Flight Behavior by Barbara Kingsolver
Dellarobia Turnbow is a petite, fiery redhead who got pregnant in high school and married young. She is 29 and parentless, with two young children, in-laws who don't respect her and a husband who is a constant channel changer. Dellarobia resides in a small farming community in the southern Appalachian mountains and feels there is more to life than being stuck in her small home in Feathertown, Tennessee.

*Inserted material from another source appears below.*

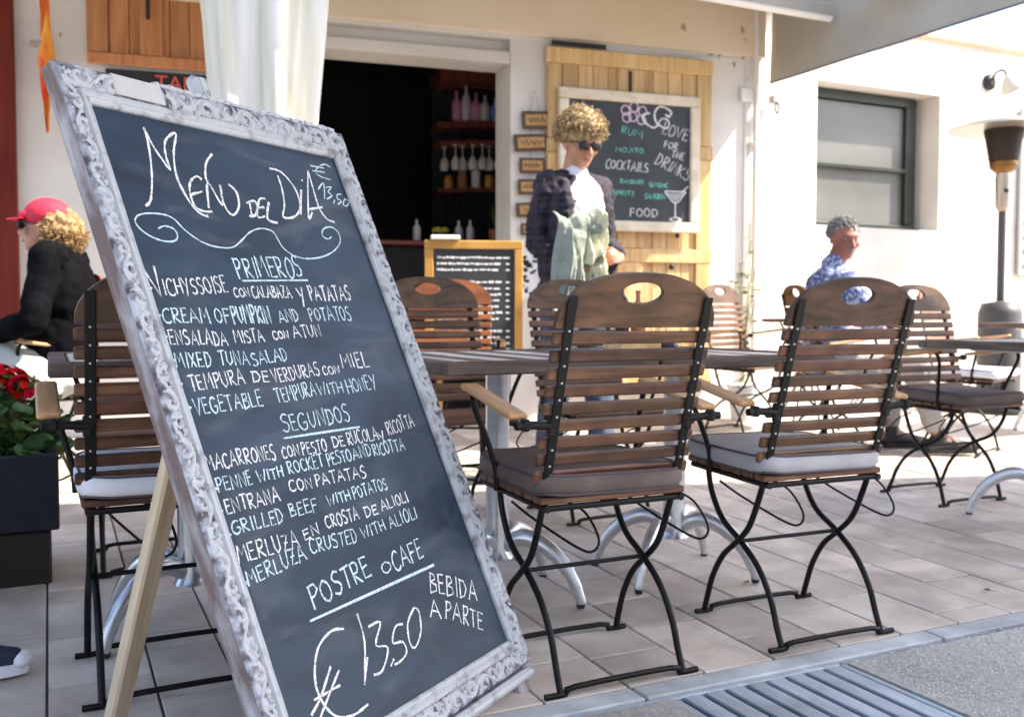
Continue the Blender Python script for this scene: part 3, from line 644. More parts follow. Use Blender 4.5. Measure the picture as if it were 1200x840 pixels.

Her mind and heart begin to wander and as she takes a walk on the wild side to certain marital disaster, a miracle happens. Dellarobia sees what she thinks is a forest of red fire (she forgot her glasses) but is actually a roosting place for monarch butterflies who are in the mountain by some kind of complex ecological misalignment. Dellarobia is forever changed by the monarch butterflies, as the outside world invades her home and mountain. Is it a miracle, or an environmental problem? Dellarobia searches for her truth and the truth about the world as she knows it.
Flight Behavior is mesmerizing and detailed and oh sooooo good. The writing is exquisite, a electric mix of words blended together to form sentences that create a visual picture that is stunning. Kingsolver captures the reader from the first page and holds their attention rapt until the reader flies on to their next book. For a word lover, like me, Flight Behavior is just plain delectable.
I just have to quote some of the great sentences in Flight Behavior. "A certain feeling come from throwing your good life away, and it is one part rapture." Pg. 1. "Her car was parked in the only spot in the county that wouldn't incite gossip, her own driveway." Pg. 3. "The electric pulse of desire buzzed through her body like an alarm clock gone off in early light, setting in motion all the things in a day that can't be stopped." Pg. 3.
Barbara Kingsolver fans will be delighted with her new novel Flight Behavior. Flight Behavior is everything a Kingsolver novel should be, full of environmental issues, an awareness of cultural differences, a beautiful landscape, creative characters who go through a metamorphosis and a moral dilemma. This is the fifth book I have read of Kingsolver's and I am reminded that I need to get busy and read the rest of them because she is such an amazing writer.